Als er wel een persoonlijk leven is na de dood dat is het verloop van de tijd moeilijk voor te stellen. Stel je hebt geen lichaam meer en ook geen mogelijkheid om nog de levenden te ontmoeten. En in die toestand ben je in het ‘eeuwige leven’. Hoe lang duurt een dag, een jaar, een leven dan?

Veel mensen hebben moeite om de tijd door te komen. Zij vervelen zich. Hoe moet het zijn om in de hemel te verblijven en niets te doen te hebben. Dat moet toch een hel zijn. Tenzij de tijd anders is. Of bestaat er in het leven na de dood geen tijd.

Tijd bestaan enkel voor wie weten dat zij dood gaan en voor wie weten dat zij op aarde zijn maar desondanks niet leven.

Er zijn verhalen over hoe in het leven na de dood, de tijd tot ruimte wordt.
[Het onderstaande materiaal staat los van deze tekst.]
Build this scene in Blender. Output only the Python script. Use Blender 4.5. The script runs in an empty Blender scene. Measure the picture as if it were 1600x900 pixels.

Er is geen na elkaar maar meer of minder verwant zijn. De 1000 jaren van het sterfelijk leven worden ineengebald tot minder dan een ademhaling van de gestorvene. En na die ene ademhaling wordt de gestorvene opnieuw een levende.

Want de Ouden wisten het al maar dorsten het niet hardop te zeggen uit vrees voor hun leven. Er is maar een hemel en dat is ons leven op aarde. Om die hemel, die dagelijks leven is, te leren waarderen moeten we af en toe sterven.

Waar het dus om gaat is dat wij de aarde, ons lichaam en de ervaring van mens te zijn, ten volle gaan beleven.

Vandaag was ik in het duingebied. Naast bomen en zand was er ook water, een intens blauwe hemel, de zang van vogels en ontluikend groen.

Vroeger schreef ik daar gedichten over. Nu hoeft dat niet meer. Een gedicht doet geen recht aan wat wij sterfelijke mensen met onze ogen kunnen zien en met onze ziel kunnen genieten. Niemand kan beschrijven hoe de laagstaande zon in het water schijnt. Hoe tientallen mensen met hun kinderen naar buiten zijn gekomen en genieten van de aarde.

Al ons streven is ijdel wanneer we niet elke dag ervaren dat we in de hemel leven.

Natuurlijk weet ik dat velen het moeilijk hebben, of zelfs in volledige wanhoop leven. Liever dan hun een leven na de dood te beloven, schenken wij hun de hemel op aarde.

De engelen en aartsengelen, ja zelfs God zelf is eenzaam en warmt zich aan het verheugen van elke mensenziel.